STEVE INSKEEP, HOST:

A common penalty in pro football has become more common - roughing the passer. Defensive players aren't supposed to use excessive force on the quarterback. In the first month of the season, officials imposed more roughing the passer penalties than usual. And rather than delivering relief that the league is safer, this has led to concerns. Here's commentator Mike Pesca.

MIKE PESCA, BYLINE: There are 19 ways for a football play to end. The most recent one added to the NFL rulebook is Rule 7, Section 2, part Q - a runner's helmet coming off. There is also when a field goal donks off the goal post or when a loose ball strikes a video board or a skycam.

But the vast majority of football plays end in violence. In football, if roughness weren't necessary, there wouldn't be a penalty called unnecessary roughness. But the NFL has come to realize it must redefine its governing mantra of acceptable violence. Player health is no longer something to be taken lightly. At the same time, the NFL has rightly come to believe that, for football to remain high-scoring entertainment, those gunslinging quarterbacks need to be specially cared for.

Clay Matthews would say coddled.
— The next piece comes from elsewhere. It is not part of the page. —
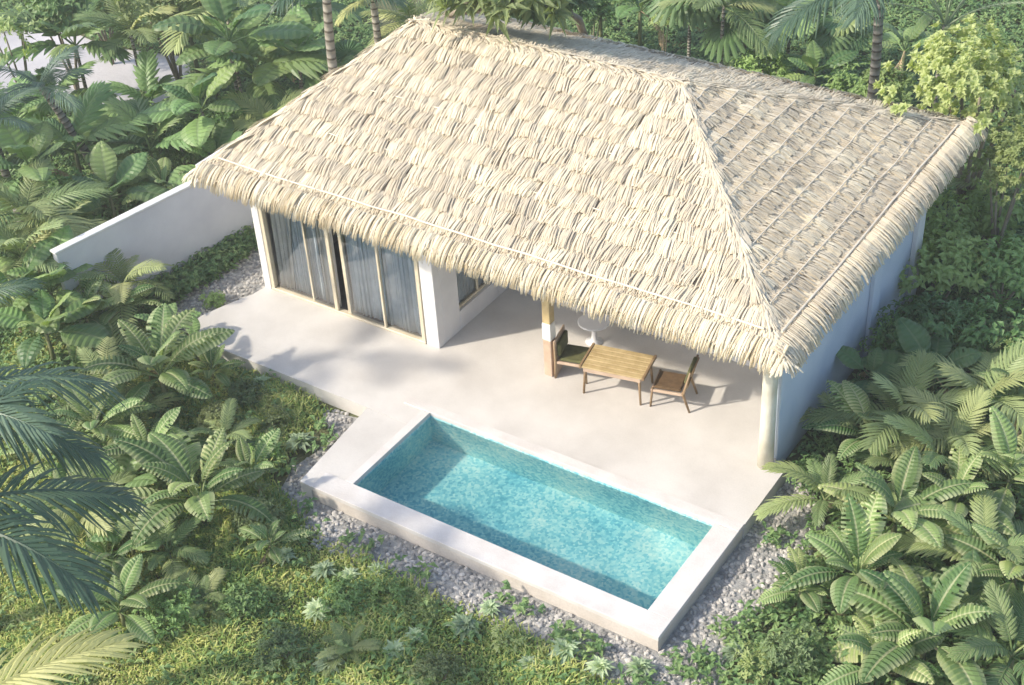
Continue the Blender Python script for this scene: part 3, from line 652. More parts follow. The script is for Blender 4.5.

In successive weeks, the Green Bay Packer delivered hits on quarterbacks that would have earned a player praise from Pop Warner level to the pros. Instead, Matthews' hits were met with opprobrium. The NFL said that Matthews' tackles were rule violations because he had put, quote, "most, if not all, of his body weight on the opponent," which is to say the NFL seems to have defined an illegal tackle by defining the word tackle and then saying that's illegal. The NFL had gone too far and was attempting to capriciously enforce rules that wouldn't just soften or safen the game but would confuse it.

As societal acceptance of violence changes - and as our knowledge of head trauma expands - sports obviously must change, too. This change might come in fits and false starts in the NFL. But there must be progress, however herky-jerky, toward a set of rules that balances the old roughness with the new sensitivity. This last Sunday, roughing the passer penalties dropped to two from 34 the week prior. I don't know if the two was herky or the 34 was jerky, but it's an indication that the NFL is trying to get the balance right.

NFL tough guys, of course, like seeing fewer flags for crunching quarterbacks. But the die- hards will always oppose softness. They believe in the more expansive version of acceptable violence. And in the case of one specific and glaring overcorrection, they have a point. But the NFL's broader recalibration - no matter three weeks of excessive whistling, there is still an existential challenge.